▸ What is needed:
Return the full material exactly.

▸ Supplied data:
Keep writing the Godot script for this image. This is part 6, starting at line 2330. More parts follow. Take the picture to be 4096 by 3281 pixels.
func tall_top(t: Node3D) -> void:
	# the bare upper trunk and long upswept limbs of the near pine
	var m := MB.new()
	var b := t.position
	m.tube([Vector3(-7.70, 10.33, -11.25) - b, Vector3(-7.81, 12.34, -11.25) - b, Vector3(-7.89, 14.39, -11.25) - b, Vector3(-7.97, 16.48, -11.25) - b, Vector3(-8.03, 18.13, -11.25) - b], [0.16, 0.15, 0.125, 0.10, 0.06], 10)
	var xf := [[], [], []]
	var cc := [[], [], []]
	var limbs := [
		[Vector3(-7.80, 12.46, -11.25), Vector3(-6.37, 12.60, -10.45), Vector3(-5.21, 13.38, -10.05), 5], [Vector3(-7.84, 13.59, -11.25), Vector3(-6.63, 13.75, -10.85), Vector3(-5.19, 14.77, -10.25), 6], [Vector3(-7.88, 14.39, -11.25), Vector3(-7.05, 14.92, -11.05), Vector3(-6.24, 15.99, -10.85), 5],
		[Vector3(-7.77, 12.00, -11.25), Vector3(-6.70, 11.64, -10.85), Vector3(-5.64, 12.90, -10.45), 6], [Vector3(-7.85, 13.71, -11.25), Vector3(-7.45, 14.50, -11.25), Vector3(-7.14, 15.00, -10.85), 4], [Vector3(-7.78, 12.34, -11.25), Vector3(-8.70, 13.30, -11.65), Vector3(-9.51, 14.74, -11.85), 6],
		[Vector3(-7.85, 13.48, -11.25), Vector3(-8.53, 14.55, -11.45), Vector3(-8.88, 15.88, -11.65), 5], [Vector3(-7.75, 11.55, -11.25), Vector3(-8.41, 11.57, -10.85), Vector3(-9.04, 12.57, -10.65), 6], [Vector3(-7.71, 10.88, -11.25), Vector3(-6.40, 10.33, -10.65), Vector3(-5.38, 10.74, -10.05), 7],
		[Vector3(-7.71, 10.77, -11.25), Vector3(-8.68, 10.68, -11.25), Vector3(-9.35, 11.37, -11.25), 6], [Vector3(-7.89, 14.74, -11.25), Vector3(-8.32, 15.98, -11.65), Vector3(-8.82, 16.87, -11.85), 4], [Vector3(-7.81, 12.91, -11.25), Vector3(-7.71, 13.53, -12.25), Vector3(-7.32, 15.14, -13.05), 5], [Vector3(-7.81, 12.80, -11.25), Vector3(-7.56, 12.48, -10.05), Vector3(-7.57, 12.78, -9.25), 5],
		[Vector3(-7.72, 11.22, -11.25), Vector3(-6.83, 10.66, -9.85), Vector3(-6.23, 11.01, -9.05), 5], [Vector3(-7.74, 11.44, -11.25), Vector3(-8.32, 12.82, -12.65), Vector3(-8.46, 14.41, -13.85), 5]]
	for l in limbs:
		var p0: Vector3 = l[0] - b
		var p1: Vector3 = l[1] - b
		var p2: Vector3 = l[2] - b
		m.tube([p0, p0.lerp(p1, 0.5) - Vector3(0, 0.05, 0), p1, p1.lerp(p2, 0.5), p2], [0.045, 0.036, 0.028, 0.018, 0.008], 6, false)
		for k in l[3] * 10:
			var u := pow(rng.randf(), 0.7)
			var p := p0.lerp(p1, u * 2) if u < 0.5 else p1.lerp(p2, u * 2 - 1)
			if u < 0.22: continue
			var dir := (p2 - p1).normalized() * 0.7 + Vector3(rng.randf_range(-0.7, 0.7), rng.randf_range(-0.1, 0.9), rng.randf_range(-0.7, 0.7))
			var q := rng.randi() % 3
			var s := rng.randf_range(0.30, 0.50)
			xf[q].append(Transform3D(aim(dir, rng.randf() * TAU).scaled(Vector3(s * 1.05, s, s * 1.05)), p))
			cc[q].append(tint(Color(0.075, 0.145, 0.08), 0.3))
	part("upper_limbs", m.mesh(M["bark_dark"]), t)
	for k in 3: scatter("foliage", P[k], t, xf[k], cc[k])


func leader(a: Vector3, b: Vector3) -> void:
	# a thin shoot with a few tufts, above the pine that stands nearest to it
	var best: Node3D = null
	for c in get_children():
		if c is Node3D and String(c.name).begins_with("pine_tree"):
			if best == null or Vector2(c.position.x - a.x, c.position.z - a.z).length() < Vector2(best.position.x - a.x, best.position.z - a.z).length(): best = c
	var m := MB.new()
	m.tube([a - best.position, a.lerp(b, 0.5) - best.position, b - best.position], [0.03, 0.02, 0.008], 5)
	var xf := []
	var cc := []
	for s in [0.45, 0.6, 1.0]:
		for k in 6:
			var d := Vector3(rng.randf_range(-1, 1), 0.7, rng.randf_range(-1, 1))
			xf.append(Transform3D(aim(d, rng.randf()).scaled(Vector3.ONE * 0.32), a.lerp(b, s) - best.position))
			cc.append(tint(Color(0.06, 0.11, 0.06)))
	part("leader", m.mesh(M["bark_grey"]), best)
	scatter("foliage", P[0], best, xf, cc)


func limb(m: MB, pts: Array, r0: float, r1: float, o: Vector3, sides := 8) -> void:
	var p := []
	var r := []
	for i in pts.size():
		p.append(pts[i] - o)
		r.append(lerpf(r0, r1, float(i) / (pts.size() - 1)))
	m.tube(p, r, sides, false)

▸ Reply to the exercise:
Keep writing the Godot script for this image. This is part 6, starting at line 2330. More parts follow. Take the picture to be 4096 by 3281 pixels.
func tall_top(t: Node3D) -> void:
	# the bare upper trunk and long upswept limbs of the near pine
	var m := MB.new()
	var b := t.position
	m.tube([Vector3(-7.70, 10.33, -11.25) - b, Vector3(-7.81, 12.34, -11.25) - b, Vector3(-7.89, 14.39, -11.25) - b, Vector3(-7.97, 16.48, -11.25) - b, Vector3(-8.03, 18.13, -11.25) - b], [0.16, 0.15, 0.125, 0.10, 0.06], 10)
	var xf := [[], [], []]
	var cc := [[], [], []]
	var limbs := [
		[Vector3(-7.80, 12.46, -11.25), Vector3(-6.37, 12.60, -10.45), Vector3(-5.21, 13.38, -10.05), 5], [Vector3(-7.84, 13.59, -11.25), Vector3(-6.63, 13.75, -10.85), Vector3(-5.19, 14.77, -10.25), 6], [Vector3(-7.88, 14.39, -11.25), Vector3(-7.05, 14.92, -11.05), Vector3(-6.24, 15.99, -10.85), 5],
		[Vector3(-7.77, 12.00, -11.25), Vector3(-6.70, 11.64, -10.85), Vector3(-5.64, 12.90, -10.45), 6], [Vector3(-7.85, 13.71, -11.25), Vector3(-7.45, 14.50, -11.25), Vector3(-7.14, 15.00, -10.85), 4], [Vector3(-7.78, 12.34, -11.25), Vector3(-8.70, 13.30, -11.65), Vector3(-9.51, 14.74, -11.85), 6],
		[Vector3(-7.85, 13.48, -11.25), Vector3(-8.53, 14.55, -11.45), Vector3(-8.88, 15.88, -11.65), 5], [Vector3(-7.75, 11.55, -11.25), Vector3(-8.41, 11.57, -10.85), Vector3(-9.04, 12.57, -10.65), 6], [Vector3(-7.71, 10.88, -11.25), Vector3(-6.40, 10.33, -10.65), Vector3(-5.38, 10.74, -10.05), 7],
		[Vector3(-7.71, 10.77, -11.25), Vector3(-8.68, 10.68, -11.25), Vector3(-9.35, 11.37, -11.25), 6], [Vector3(-7.89, 14.74, -11.25), Vector3(-8.32, 15.98, -11.65), Vector3(-8.82, 16.87, -11.85), 4], [Vector3(-7.81, 12.91, -11.25), Vector3(-7.71, 13.53, -12.25), Vector3(-7.32, 15.14, -13.05), 5], [Vector3(-7.81, 12.80, -11.25), Vector3(-7.56, 12.48, -10.05), Vector3(-7.57, 12.78, -9.25), 5],
		[Vector3(-7.72, 11.22, -11.25), Vector3(-6.83, 10.66, -9.85), Vector3(-6.23, 11.01, -9.05), 5], [Vector3(-7.74, 11.44, -11.25), Vector3(-8.32, 12.82, -12.65), Vector3(-8.46, 14.41, -13.85), 5]]
	for l in limbs:
		var p0: Vector3 = l[0] - b
		var p1: Vector3 = l[1] - b
		var p2: Vector3 = l[2] - b
		m.tube([p0, p0.lerp(p1, 0.5) - Vector3(0, 0.05, 0), p1, p1.lerp(p2, 0.5), p2], [0.045, 0.036, 0.028, 0.018, 0.008], 6, false)
		for k in l[3] * 10:
			var u := pow(rng.randf(), 0.7)
			var p := p0.lerp(p1, u * 2) if u < 0.5 else p1.lerp(p2, u * 2 - 1)
			if u < 0.22: continue
			var dir := (p2 - p1).normalized() * 0.7 + Vector3(rng.randf_range(-0.7, 0.7), rng.randf_range(-0.1, 0.9), rng.randf_range(-0.7, 0.7))
			var q := rng.randi() % 3
			var s := rng.randf_range(0.30, 0.50)
			xf[q].append(Transform3D(aim(dir, rng.randf() * TAU).scaled(Vector3(s * 1.05, s, s * 1.05)), p))
			cc[q].append(tint(Color(0.075, 0.145, 0.08), 0.3))
	part("upper_limbs", m.mesh(M["bark_dark"]), t)
	for k in 3: scatter("foliage", P[k], t, xf[k], cc[k])


func leader(a: Vector3, b: Vector3) -> void:
	# a thin shoot with a few tufts, above the pine that stands nearest to it
	var best: Node3D = null
	for c in get_children():
		if c is Node3D and String(c.name).begins_with("pine_tree"):
			if best == null or Vector2(c.position.x - a.x, c.position.z - a.z).length() < Vector2(best.position.x - a.x, best.position.z - a.z).length(): best = c
	var m := MB.new()
	m.tube([a - best.position, a.lerp(b, 0.5) - best.position, b - best.position], [0.03, 0.02, 0.008], 5)
	var xf := []
	var cc := []
	for s in [0.45, 0.6, 1.0]:
		for k in 6:
			var d := Vector3(rng.randf_range(-1, 1), 0.7, rng.randf_range(-1, 1))
			xf.append(Transform3D(aim(d, rng.randf()).scaled(Vector3.ONE * 0.32), a.lerp(b, s) - best.position))
			cc.append(tint(Color(0.06, 0.11, 0.06)))
	part("leader", m.mesh(M["bark_grey"]), best)
	scatter("foliage", P[0], best, xf, cc)


func limb(m: MB, pts: Array, r0: float, r1: float, o: Vector3, sides := 8) -> void:
	var p := []
	var r := []
	for i in pts.size():
		p.append(pts[i] - o)
		r.append(lerpf(r0, r1, float(i) / (pts.size() - 1)))
	m.tube(p, r, sides, false)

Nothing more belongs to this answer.